WHAT IS NEEDED:
Repeat everything from the first line of the listing below through the line that contains "COL = S.collection", exactly. Leave out pictures.

####################

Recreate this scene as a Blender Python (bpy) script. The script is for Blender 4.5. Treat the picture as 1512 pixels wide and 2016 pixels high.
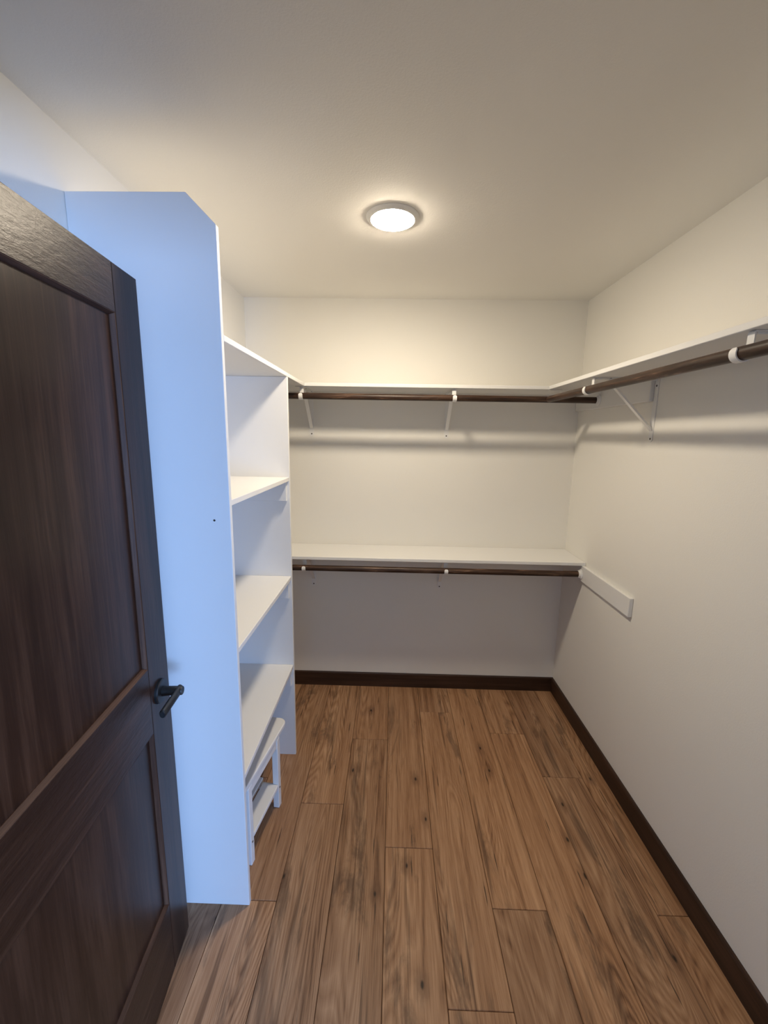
import bpy, bmesh, math, random
from mathutils import Vector, Matrix
random.seed(7)
S = bpy.context.scene
for o in list(bpy.data.objects):
    bpy.data.objects.remove(o, do_unlink=True)
COL = S.collection

# ------------------------------------------------------------ camera
F_PX, PITCH, YAW, ROLL = 825.774, -0.1790, -0.0200, 0.0168
CAM = Vector((0.883, -2.5875, 1.6634))
fw = Vector((math.sin(YAW) * math.cos(PITCH), math.cos(YAW) * math.cos(PITCH), math.sin(PITCH)))
rt = Vector((math.cos(YAW), -math.sin(YAW), 0))
up = rt.cross(fw)
Rr = rt * math.cos(ROLL) + up * math.sin(ROLL)
Uu = -rt * math.sin(ROLL) + up * math.cos(ROLL)
cam_data = bpy.data.cameras.new('camera')
cam_data.sensor_fit = 'HORIZONTAL'
cam_data.sensor_width = 36.0
cam_data.lens = F_PX / 1512.0 * 36.0
cam_data.clip_start = 0.02
cam = bpy.data.objects.new('camera', cam_data)
COL.objects.link(cam)
cam.matrix_world = Matrix(((Rr.x, Uu.x, -fw.x, CAM.x), (Rr.y, Uu.y, -fw.y, CAM.y), (Rr.z, Uu.z, -fw.z, CAM.z), (0, 0, 0, 1)))
S.camera = cam

# ------------------------------------------------------------ world, daylight, exposure
SKY = (0.29, 0.515, 1.0)
LAMP_STRENGTH = 285.0
LAMP_COLOR = (1.0, 0.86, 0.665)
WINDOW_POWER = 460.0
w = bpy.data.worlds.new('world'); S.world = w; w.use_nodes = True
bg = w.node_tree.nodes['Background']
bg.inputs[0].default_value = (*SKY, 1); bg.inputs[1].default_value = 1.0
# daylight falling through the bedroom window behind the photographer
WX0, WX1, WZ0, WZ1, WY = 2.55, 4.85, 0.40, 1.85, -5.9
ld = bpy.data.lights.new('window_daylight', 'AREA')
ld.shape = 'RECTANGLE'; ld.size = WX1 - WX0 - 0.06; ld.size_y = WZ1 - WZ0 - 0.06
ld.energy = WINDOW_POWER; ld.color = SKY
lo = bpy.data.objects.new('window_daylight', ld); COL.objects.link(lo)
lo.location = ((WX0 + WX1) / 2, WY - 0.06, (WZ0 + WZ1) / 2)
lo.rotation_euler = (math.radians(90), 0, 0)      # local -Z looks along +Y
S.view_settings.view_transform = 'Standard'
S.view_settings.look = 'None'
S.view_settings.exposure = 0.0
S.view_settings.gamma = 1.0
S.view_settings.use_curve_mapping = False

# ------------------------------------------------------------ dimensions (metres)
H = 2.44          # ceiling
W = 1.977         # right wall
YF = -2.372       # inner face of the front (door) wall
TH = 0.115
D = 0.284         # shelf depth
ZS = 1.9364       # top shelf
ZL = 0.9814       # lower shelf
BT = 0.018        # board thickness
TX = 0.400        # tower depth
TN, TF = -1.3695, -0.627   # tower outer faces, near and far
DOOR_Z = 2.045

# ------------------------------------------------------------ node helpers
def new_mat(name):
    m = bpy.data.materials.new(name); m.use_nodes = True
    nt = m.node_tree
    b = nt.nodes['Principled BSDF']
    return m, nt, b
def N(nt, typ, **kw):
    n = nt.nodes.new(typ)
    for k, v in kw.items(): setattr(n, k, v)
    return n
def L(nt, a, b): nt.links.new(a, b)
def math_node(nt, op, a, b=None, c=None, clamp=False):
    n = N(nt, 'ShaderNodeMath', operation=op); n.use_clamp = clamp
    for i, v in enumerate((a, b, c)):
        if v is None: continue
        if isinstance(v, (int, float)): n.inputs[i].default_value = v
        else: L(nt, v, n.inputs[i])
    return n.outputs[0]
def coords(nt, scale, rnd=True, kind='Object'):
    tc = N(nt, 'ShaderNodeTexCoord')
    mp = N(nt, 'ShaderNodeMapping')
    mp.inputs['Scale'].default_value = scale
    L(nt, tc.outputs[kind], mp.inputs['Vector'])
    if rnd:
        oi = N(nt, 'ShaderNodeObjectInfo')
        cx = N(nt, 'ShaderNodeCombineXYZ')
        L(nt, math_node(nt, 'MULTIPLY', oi.outputs['Random'], 37.7), cx.inputs[0])
        L(nt, math_node(nt, 'MULTIPLY', oi.outputs['Random'], 91.3), cx.inputs[1])
        L(nt, math_node(nt, 'MULTIPLY', oi.outputs['Random'], 53.1), cx.inputs[2])
        va = N(nt, 'ShaderNodeVectorMath', operation='ADD')
        L(nt, mp.outputs[0], va.inputs[0]); L(nt, cx.outputs[0], va.inputs[1])
        return va.outputs[0]
    return mp.outputs[0]
def noise(nt, vec, scale=1.0, detail=3.0, rough=0.5, dist=0.0):
    n = N(nt, 'ShaderNodeTexNoise')
    n.inputs['Scale'].default_value = scale; n.inputs['Detail'].default_value = detail
    n.inputs['Roughness'].default_value = rough; n.inputs['Distortion'].default_value = dist
    L(nt, vec, n.inputs['Vector'])
    return n.outputs[0]
def ramp(nt, fac, stops):
    r = N(nt, 'ShaderNodeValToRGB')
    e = r.color_ramp.elements
    while len(e) < len(stops): e.new(0.5)
    for i, (p, c) in enumerate(stops):
        e[i].position = p; e[i].color = (*c, 1)
    L(nt, fac, r.inputs[0])
    return r.outputs[0]
def mixc(nt, fac, a, b, mode='MIX'):
    n = N(nt, 'ShaderNodeMix', data_type='RGBA', blend_type=mode)
    for idx, v in ((0, fac), (6, a), (7, b)):
        if isinstance(v, (int, float)): n.inputs[idx].default_value = v
        elif isinstance(v, tuple): n.inputs[idx].default_value = (*v, 1)
        else: L(nt, v, n.inputs[idx])
    return n.outputs[2]
def maprange(nt, v, a, b, c=0.0, d=1.0, smooth=True):
    n = N(nt, 'ShaderNodeMapRange')
    if smooth: n.interpolation_type = 'SMOOTHSTEP'
    for i, x in enumerate((a, b, c, d)): n.inputs[i + 1].default_value = x
    L(nt, v, n.inputs[0])
    return n.outputs[0]
def bump(nt, b, h, strength, dist=0.002):
    n = N(nt, 'ShaderNodeBump')
    n.inputs['Strength'].default_value = strength; n.inputs['Distance'].default_value = dist
    L(nt, h, n.inputs['Height']); L(nt, n.outputs[0], b.inputs['Normal'])

# ------------------------------------------------------------ materials
def mat_paint(name, col, rough, bscale, bstr, var=0.02):
    m, nt, b = new_mat(name)
    v = coords(nt, (1, 1, 1), rnd=False)
    n1 = noise(nt, v, 1.7, 2)
    c = mixc(nt, n1, tuple(x * (1 - var) for x in col), tuple(min(1, x * (1 + var)) for x in col))
    L(nt, c, b.inputs['Base Color'])
    b.inputs['Roughness'].default_value = rough
    bump(nt, b, noise(nt, v, bscale, 3, 0.6), bstr, 0.0015)
    return m
M_WALL = mat_paint('wall_paint', (0.86, 0.84, 0.785), 0.65, 170, 0.22)
M_CEIL = mat_paint('ceiling_paint', (0.85, 0.83, 0.785), 0.8, 190, 0.35)
M_WHITE = mat_paint('white_board_paint', (0.82, 0.815, 0.80), 0.42, 60, 0.03, 0.01)
M_METAL = mat_paint('white_enamel', (0.85, 0.845, 0.83), 0.35, 90, 0.02, 0.01)

def mat_plain(name, col, rough, metal=0.0):
    m, nt, b = new_mat(name)
    v = coords(nt, (1, 1, 1), rnd=False)
    n1 = noise(nt, v, 40, 3)
    L(nt, mixc(nt, n1, tuple(x * 0.85 for x in col), tuple(x * 1.15 for x in col)), b.inputs['Base Color'])
    b.inputs['Roughness'].default_value = rough; b.inputs['Metallic'].default_value = metal
    return m
M_BLACK = mat_plain('matte_black_metal', (0.008, 0.009, 0.010), 0.48, 0.0)
M_SCREW = mat_plain('dark_screw', (0.07, 0.06, 0.05), 0.5, 0.3)

def mat_lens():
    m, nt, b = new_mat('lamp_lens')
    b.inputs['Base Color'].default_value = (0.9, 0.88, 0.84, 1)
    b.inputs['Emission Color'].default_value = (*LAMP_COLOR, 1)
    b.inputs['Emission Strength'].default_value = LAMP_STRENGTH
    return m
M_LENS = mat_lens()

def mat_stain(name, axis, cols, rough, fine=1.0, bstr=0.12, streak=0.5, spec=0.3, blotch=0.0, along=1.6):
    """dark stained timber, grain running along local axis (0, 1 or 2)"""
    m, nt, b = new_mat(name)
    def sc(across, along):
        s = [across] * 3; s[axis] = along; return tuple(s)
    mid = noise(nt, coords(nt, sc(26 * fine, along)), 1.0, 4, 0.6, 0.35)
    thin = noise(nt, coords(nt, sc(170 * fine, 5.0)), 1.0, 3, 0.6)
    big = noise(nt, coords(nt, sc(4.5 * fine, 0.9)), 1.0, 2, 0.5, 0.4)
    f = math_node(nt, 'ADD', math_node(nt, 'MULTIPLY', mid, streak), math_node(nt, 'MULTIPLY', thin, 0.25))
    f = math_node(nt, 'ADD', f, math_node(nt, 'MULTIPLY', big, 0.75 - streak))
    c = ramp(nt, f, cols)
    L(nt, c, b.inputs['Base Color'])
    b.inputs['Roughness'].default_value = rough
    b.inputs['Specular IOR Level'].default_value = spec
    h = math_node(nt, 'ADD', thin, mid)
    if blotch:
        h = math_node(nt, 'ADD', h, math_node(nt, 'MULTIPLY', noise(nt, coords(nt, sc(90, 30)), 1.0, 4, 0.7), blotch))
    bump(nt, b, h, bstr, 0.001)
    return m
ESP = [(0.34, (0.012, 0.0050, 0.0032)), (0.50, (0.027, 0.0122, 0.0074)), (0.66, (0.064, 0.031, 0.0185))]
M_DOOR_V = mat_stain('door_stain_upright', 2, ESP, 0.30, 1.0, 0.12, 0.5, 0.20, 0.8)
M_DOOR_H = mat_stain('door_stain_level', 0, ESP, 0.33, 1.0, 0.30, 0.5, 0.24, 2.5)
M_MOLD_V = mat_stain('molding_stain_upright', 2, [(0.34, (0.026, 0.012, 0.008)), (0.5, (0.055, 0.026, 0.016)), (0.66, (0.13, 0.068, 0.042))], 0.5, 1.2, 0.12, 0.5, 0.15)
M_MOLD_H = mat_stain('molding_stain_level', 0, [(0.34, (0.026, 0.012, 0.008)), (0.5, (0.055, 0.026, 0.016)), (0.66, (0.13, 0.068, 0.042))], 0.5, 1.2, 0.12, 0.5, 0.15)
BASEC = [(0.36, (0.022, 0.0105, 0.007)), (0.5, (0.042, 0.021, 0.013)), (0.66, (0.075, 0.038, 0.024))]
M_BASE_X = mat_stain('baseboard_stain_x', 0, BASEC, 0.42)
M_BASE_Y = mat_stain('baseboard_stain_y', 1, BASEC, 0.42)
RODC = [(0.38, (0.022, 0.011, 0.007)), (0.51, (0.050, 0.026, 0.016)), (0.58, (0.085, 0.046, 0.029)), (0.66, (0.30, 0.18, 0.115))]
M_ROD = mat_stain('rod_stain', 0, RODC, 0.40, 2.2, 0.12, 0.62, 0.3, 0.0, 6.0)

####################

THE OUTPUT:
Recreate this scene as a Blender Python (bpy) script. The script is for Blender 4.5. Treat the picture as 1512 pixels wide and 2016 pixels high.
import bpy, bmesh, math, random
from mathutils import Vector, Matrix
random.seed(7)
S = bpy.context.scene
for o in list(bpy.data.objects):
    bpy.data.objects.remove(o, do_unlink=True)
COL = S.collection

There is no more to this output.